The Concert Hall which forms part of the Lainson addition was originally approached by a staircase leading up from a portal at ground level which now forms the entrance to the whole complex. As part of the late-C20 and early-C21 alterations this stair was removed, but the three, pointed arches to its landing have been retained with a balustrade, forming a lobby to the concert hall and allowing views down to the entrance. The hall is entered from the lobby by five sets of double doors. The hall has a coffered ceiling with a series of glazed, quadrant lights running around the perimeter. There is a cantilevered, horseshoe-shaped balcony to three sides of the hall and walls at both levels are panelled, those at the upper level having arched heads divided by Composite pilasters. The lower panels are divided by polished wood pilasters with inlaid marble panels and brackets for the original gas lights. The chandeliers suspended from the central ceiling appear to be the original gasoliers, converted for electric lighting. In the centre of the eastern end is the Father Willis organ which originally stood in the Small Town Hall (now called the Victoria Hall) but which was enlarged and moved, and given a Baroque style of wooden case, designed by Thomas Lainson Junior and carved by JT Chappell. This stands to the rear of the stage, flanked by tiers of chorus seating.
The former School of Art and Science, by Lainson, has a dogleg staircase with square newels and spire finials and balusters in the form of Gothic colonettes. The museum rooms have panelled ceilings and cast-iron columns decorated with spiralling foliage motifs. The staircase also uses elaborate cast iron panels for the balustrade and screens.

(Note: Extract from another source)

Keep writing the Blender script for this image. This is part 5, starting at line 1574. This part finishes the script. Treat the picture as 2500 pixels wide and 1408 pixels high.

In the Art Gallery wing by Cooper and Howell the former ground-floor Reading Room, which is now the registry office, has a panelled eastern wall and ceiling.
SUBSIDIARY FEATURE
Area railings of cast and wrought iron run around the bowed part of the Waterhouse building. They guard the sunken area which is set before the basement of this part of the building. Panels have a screen of vertical bars with closely-set dog bars to the lower body. Uprights which divide the panels are capped by tri-part spikes.